Zambia’s kwacha is Africa’s best performing currency in 2024
Zambia’s kwacha has emerged as Africa’s top-performing currency against the U.S. dollar in 2024, appreciating by 13.8% to 22.8, according to LSEG data. This notable surge follows the central bank’s implementation of stringent monetary policies, including raising commercial banks’ reserve ratios and increasing interest rates earlier in the month. These measures were aimed at reversing the kwacha’s decline, which had contributed to inflationary pressures.
While the kwacha has experienced a slight weakening this week, settling at 22.5 to $1, it remains over 20% stronger than the record low of 27.23 reached on February 6. Analysts, including Danny Greef, Co-Head of Africa at research firm ETM Analytics, have described the kwacha’s performance in 2024 as remarkable. However, sustainability in its strength hinges on the country’s ability to attract more foreign investment.

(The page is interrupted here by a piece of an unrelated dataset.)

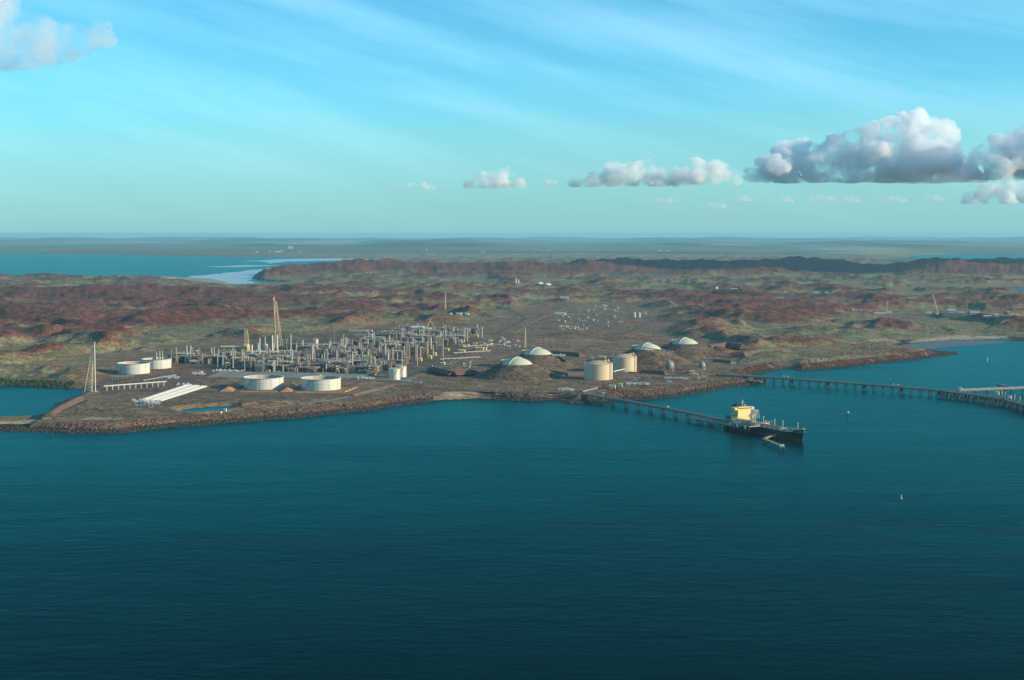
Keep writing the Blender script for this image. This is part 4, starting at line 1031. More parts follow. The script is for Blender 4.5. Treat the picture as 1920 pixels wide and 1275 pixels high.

Zambian officials attribute the challenges to stalled debt restructuring, now in its fourth year, hindering overseas investment and contributing to the kwacha’s weakness. Additionally, despite government efforts to boost the copper production sector—a major foreign exchange earner for Zambia—output has declined.
Bank of Zambia Governor Denny Kalyalya explained that recent measures were implemented to curb excessive demand and anticipate a forthcoming increase in supply, primarily from the mining sector. The government is actively working on arrangements for new investors to take over Mopani and Konkola Copper Mines. Companies such as KoBold Metals are also engaged in exploration, committing to fund new projects.
Economist Munyumba Mutwale anticipates a stabilizing kwacha, hovering around 21-22 per dollar. However, sustained strengthening would require increased foreign currency flows. Analysts emphasize the importance of the government adhering to fiscal consolidation and balance of payments reforms to create an attractive policy environment. The resolution of the external debt restructuring exercise is viewed as instrumental in providing clarity on hard-currency and fiscal obligations, potentially unlocking investment flows into Zambia.